Discipline and Intelligence are intertwined and their affect on the pool size depends on each other.   One affects the other though the which one is more important to the other depends on a number of factors...see below.   Wisdom has nothing to do with how big your field exp pools grow.

The amount you can absorb is determined by the following in order of their importance:   Amount of experience in the pool, and wisdom.   Intelligence has nothing to do with how fast you absorb.   Neither does discipline.   A foggy mind will slow you down considerably and directly removes the benefit wisdom grants to absorption.
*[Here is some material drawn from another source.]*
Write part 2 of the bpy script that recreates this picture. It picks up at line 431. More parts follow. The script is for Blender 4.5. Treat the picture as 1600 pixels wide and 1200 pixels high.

Deciding whether to increase intelligence, discipline or wisdom depends on your race and what you are trying to achieve.   If you are trying to achieve a larger pool for a skill, then you will want to increase intelligence or discipline.   You will want to grow them both but deciding which one to grow faster than the other depends solely on which one costs you less in TDPs.   Intelligence affects pool size quicker but discipline has the potential of affecting it more though it takes twice as long to achieve greater results by comparison.

If you want to absorb more experience there are two major strategies you should take.   First, wisdom is obviously one important way.   The other is to have lots of experience to transfer so by concentrating on achieving a larger pool of experience and filling it up is the way to go in that direction.   If you find that your mind is constantly under a penalty then wisdom will help offset that penalty but you will achieve better results from having a fuller pool until your mind gets close to frozen.   So, for this strategy to work as best it can you need to have a pool that's larger than you can keep full.   This will offset having a lower wisdom stat to a certain extent.

And no, I don't plan on involving myself in the debate as to why barbarians are the only class to have so many negatives to TDP stat gain so if you plan to use this to launch me into a debate I'm not interested.   Discussing this issue and how to overcome it is best left to those Barbarians who must deal with it.